I think this guy is feeling a little "saucy".
 This is just one of the many models of proposed facades for the cathedral.  Actually, it went through a couple of different facades before it ended up as it is today.  But there were more than a couple of facade models.  Glad they didn't choose this one.
 The pictures above and below I am assuming are a particular type of vestment for priests or cardinals (or maybe the pope).  They were displayed in a triangular shape (the photos weren't good in various areas so I cropped out all but the best part of each) and look like they might lay over the shoulders and maybe fall to mid-back or below.  At any rate, they are beautifully embroidered so I thought the needle working wizards on my petitpointers group might enjoy seeing them.

And a wonderful surprise greeted us when we opened the door to what we thought was the last room on the tour.  We were on a rooftop terrace and the sun was gone but you could still see a bit of pink clouds and the "in your face" duomo.  What a great end to the visit.  My picture doesn't do it justice but it will do for my beautiful memory album.
 On the way home, I saw this window and thought it was pretty delightful.

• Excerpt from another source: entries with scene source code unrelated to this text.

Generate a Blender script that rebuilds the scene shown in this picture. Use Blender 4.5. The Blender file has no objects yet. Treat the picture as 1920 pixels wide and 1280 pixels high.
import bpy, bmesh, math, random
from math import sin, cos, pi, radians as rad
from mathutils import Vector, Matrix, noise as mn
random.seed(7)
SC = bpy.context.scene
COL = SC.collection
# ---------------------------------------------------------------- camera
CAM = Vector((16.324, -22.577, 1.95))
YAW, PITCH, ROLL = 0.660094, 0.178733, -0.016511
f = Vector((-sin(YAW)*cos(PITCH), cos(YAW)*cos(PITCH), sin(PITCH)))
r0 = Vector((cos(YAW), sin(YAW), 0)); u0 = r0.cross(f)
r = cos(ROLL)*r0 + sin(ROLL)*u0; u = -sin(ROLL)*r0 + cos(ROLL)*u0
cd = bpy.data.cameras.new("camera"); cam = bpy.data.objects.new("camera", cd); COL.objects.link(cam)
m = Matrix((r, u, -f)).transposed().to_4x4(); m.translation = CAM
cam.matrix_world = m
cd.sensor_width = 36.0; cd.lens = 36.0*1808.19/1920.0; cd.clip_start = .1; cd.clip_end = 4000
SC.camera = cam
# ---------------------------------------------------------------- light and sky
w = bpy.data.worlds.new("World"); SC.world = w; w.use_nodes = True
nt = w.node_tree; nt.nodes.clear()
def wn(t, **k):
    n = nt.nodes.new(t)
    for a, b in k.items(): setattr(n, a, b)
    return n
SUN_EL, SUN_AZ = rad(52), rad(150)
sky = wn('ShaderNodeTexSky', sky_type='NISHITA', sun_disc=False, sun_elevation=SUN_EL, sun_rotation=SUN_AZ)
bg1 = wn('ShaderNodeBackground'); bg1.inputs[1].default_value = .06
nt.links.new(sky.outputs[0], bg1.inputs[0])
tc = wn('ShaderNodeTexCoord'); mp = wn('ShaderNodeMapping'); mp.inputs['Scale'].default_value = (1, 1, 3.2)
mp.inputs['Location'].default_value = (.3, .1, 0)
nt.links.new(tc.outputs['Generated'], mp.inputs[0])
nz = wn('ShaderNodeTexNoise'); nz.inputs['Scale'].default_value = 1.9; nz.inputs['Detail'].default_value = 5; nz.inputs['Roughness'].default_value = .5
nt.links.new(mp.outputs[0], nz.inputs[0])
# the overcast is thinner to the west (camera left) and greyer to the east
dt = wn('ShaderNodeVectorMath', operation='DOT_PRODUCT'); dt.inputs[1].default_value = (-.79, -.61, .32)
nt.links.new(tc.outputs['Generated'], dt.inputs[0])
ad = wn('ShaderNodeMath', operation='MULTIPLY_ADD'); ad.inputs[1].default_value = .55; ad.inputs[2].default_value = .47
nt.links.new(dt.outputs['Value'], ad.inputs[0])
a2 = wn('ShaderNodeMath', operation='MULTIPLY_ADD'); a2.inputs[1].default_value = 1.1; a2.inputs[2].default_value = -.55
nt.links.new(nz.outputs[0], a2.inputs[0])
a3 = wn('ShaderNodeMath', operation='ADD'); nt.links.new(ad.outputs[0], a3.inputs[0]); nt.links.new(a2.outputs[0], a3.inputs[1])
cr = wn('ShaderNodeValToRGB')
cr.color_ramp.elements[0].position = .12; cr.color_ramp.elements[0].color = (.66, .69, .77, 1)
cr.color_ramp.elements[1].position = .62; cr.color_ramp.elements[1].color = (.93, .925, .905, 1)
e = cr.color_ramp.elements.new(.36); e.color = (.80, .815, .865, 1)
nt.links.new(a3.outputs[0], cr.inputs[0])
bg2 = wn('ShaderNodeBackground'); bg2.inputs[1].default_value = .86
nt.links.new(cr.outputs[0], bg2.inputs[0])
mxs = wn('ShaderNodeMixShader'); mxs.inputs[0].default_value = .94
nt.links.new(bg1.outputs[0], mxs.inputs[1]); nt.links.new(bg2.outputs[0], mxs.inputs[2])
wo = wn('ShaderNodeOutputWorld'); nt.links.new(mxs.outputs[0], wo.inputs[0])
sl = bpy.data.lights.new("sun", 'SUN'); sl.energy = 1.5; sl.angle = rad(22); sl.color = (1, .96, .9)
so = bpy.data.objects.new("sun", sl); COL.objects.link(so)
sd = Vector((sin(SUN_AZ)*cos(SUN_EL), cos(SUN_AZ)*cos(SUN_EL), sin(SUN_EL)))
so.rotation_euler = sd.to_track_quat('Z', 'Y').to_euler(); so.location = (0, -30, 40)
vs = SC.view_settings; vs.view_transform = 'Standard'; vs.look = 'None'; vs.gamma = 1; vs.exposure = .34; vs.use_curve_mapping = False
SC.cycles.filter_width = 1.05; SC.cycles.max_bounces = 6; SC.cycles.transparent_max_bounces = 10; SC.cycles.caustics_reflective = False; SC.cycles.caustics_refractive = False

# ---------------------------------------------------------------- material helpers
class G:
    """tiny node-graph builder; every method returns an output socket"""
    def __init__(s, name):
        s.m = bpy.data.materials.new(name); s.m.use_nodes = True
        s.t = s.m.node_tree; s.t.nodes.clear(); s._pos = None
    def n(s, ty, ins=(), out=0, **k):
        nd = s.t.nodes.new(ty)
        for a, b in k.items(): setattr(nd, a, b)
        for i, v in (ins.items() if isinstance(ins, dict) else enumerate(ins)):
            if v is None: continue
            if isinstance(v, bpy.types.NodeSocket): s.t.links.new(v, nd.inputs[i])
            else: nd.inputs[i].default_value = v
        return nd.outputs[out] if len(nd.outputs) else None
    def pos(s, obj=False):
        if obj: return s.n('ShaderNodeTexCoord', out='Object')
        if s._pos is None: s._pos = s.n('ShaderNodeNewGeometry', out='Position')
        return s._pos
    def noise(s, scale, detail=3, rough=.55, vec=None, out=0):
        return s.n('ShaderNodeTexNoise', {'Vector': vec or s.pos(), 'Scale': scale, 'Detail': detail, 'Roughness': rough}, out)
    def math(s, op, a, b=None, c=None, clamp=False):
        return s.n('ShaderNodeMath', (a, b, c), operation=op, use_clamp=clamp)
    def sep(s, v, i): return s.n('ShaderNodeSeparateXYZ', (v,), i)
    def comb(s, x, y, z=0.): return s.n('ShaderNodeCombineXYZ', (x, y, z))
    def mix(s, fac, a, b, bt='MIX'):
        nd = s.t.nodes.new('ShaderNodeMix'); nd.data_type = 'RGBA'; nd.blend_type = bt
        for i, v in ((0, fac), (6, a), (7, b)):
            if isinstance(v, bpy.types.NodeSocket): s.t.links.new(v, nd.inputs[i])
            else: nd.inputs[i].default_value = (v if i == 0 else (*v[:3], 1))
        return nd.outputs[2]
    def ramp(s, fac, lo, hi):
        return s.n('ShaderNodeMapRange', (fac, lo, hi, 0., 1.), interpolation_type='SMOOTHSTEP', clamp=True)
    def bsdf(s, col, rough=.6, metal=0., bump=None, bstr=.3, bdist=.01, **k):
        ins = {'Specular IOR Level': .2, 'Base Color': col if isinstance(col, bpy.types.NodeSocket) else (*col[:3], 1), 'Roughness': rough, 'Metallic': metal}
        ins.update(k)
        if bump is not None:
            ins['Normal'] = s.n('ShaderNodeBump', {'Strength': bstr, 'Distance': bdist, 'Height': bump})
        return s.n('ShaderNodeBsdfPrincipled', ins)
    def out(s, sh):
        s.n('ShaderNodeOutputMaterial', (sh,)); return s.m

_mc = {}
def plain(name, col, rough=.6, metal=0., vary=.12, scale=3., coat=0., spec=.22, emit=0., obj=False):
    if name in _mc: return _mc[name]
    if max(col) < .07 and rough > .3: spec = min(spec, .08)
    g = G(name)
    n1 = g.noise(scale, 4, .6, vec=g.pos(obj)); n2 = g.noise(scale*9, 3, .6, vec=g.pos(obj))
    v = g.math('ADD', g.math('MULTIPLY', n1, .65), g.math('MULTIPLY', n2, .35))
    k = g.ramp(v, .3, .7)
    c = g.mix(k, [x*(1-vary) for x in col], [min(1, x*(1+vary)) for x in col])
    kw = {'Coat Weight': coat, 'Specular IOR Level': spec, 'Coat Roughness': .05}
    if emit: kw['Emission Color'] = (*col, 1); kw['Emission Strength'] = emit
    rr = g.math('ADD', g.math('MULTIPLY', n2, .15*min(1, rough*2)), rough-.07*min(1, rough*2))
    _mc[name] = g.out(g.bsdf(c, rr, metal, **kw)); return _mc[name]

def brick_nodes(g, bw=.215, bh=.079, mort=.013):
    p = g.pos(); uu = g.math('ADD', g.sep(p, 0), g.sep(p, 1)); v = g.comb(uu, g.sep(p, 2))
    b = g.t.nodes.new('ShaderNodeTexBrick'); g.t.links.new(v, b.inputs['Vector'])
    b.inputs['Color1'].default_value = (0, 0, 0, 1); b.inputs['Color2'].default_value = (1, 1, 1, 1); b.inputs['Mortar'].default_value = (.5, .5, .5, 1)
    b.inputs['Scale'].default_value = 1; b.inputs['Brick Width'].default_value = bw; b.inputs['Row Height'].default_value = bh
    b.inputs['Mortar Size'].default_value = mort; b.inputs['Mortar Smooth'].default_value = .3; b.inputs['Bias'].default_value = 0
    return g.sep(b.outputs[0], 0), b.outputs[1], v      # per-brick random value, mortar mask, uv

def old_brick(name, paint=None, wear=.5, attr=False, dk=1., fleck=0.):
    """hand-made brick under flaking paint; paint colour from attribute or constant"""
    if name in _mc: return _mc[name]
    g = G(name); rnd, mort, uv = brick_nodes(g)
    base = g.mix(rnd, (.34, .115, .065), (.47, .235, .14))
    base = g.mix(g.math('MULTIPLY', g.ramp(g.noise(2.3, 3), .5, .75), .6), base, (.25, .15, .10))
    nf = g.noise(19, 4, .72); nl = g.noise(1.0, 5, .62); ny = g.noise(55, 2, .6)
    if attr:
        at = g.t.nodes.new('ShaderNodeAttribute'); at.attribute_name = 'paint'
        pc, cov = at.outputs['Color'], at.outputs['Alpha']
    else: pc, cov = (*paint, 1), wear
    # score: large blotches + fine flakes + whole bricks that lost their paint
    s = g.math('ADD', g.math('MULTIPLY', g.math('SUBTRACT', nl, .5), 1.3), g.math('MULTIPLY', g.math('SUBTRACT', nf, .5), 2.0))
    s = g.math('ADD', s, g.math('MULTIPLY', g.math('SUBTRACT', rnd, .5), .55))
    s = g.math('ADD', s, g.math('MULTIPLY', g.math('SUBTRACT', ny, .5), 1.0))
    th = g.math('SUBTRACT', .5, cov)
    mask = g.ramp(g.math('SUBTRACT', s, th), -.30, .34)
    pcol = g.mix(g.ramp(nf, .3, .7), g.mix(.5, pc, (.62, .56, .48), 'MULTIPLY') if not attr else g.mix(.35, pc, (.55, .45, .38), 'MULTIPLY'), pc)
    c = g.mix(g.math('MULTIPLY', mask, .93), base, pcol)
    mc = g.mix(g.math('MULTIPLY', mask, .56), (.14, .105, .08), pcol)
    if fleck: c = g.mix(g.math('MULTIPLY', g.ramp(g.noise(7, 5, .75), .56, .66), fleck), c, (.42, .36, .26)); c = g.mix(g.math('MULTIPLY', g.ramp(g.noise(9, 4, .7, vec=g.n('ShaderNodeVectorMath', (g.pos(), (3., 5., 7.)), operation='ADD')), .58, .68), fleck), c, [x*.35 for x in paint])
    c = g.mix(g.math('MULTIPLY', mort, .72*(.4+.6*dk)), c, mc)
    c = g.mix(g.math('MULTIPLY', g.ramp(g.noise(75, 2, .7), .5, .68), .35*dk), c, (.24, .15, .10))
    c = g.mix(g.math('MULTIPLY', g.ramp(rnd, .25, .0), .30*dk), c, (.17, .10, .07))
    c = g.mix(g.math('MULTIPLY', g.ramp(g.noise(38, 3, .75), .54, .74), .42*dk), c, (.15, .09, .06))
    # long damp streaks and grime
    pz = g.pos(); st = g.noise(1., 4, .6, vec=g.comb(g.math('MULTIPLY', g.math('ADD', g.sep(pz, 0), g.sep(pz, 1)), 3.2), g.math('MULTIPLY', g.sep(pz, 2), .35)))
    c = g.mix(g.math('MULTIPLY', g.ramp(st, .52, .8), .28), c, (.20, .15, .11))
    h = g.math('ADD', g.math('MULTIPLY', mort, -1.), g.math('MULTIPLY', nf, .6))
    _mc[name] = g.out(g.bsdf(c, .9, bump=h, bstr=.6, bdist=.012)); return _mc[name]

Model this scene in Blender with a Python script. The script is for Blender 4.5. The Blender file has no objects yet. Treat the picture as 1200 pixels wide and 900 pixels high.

We got back to the hotel, got rid of camera gear, etc., and then went out for pizza to a place the young man at the hotel recommended.  He said it was the best pizza in Florence and I can't confirm that because I think maybe it's the first time I've ever had pizza in Florence, but, boy oh boy, it sure was good - wood-fired oven, thrown together and finished in about 2 minutes, obviously quality ingredients, and cheap!!!  That's my kind of pizza.

That's pretty much it.  I worked on the blog - always seeming to stay 2 days behind, played my iPad games and went to bed.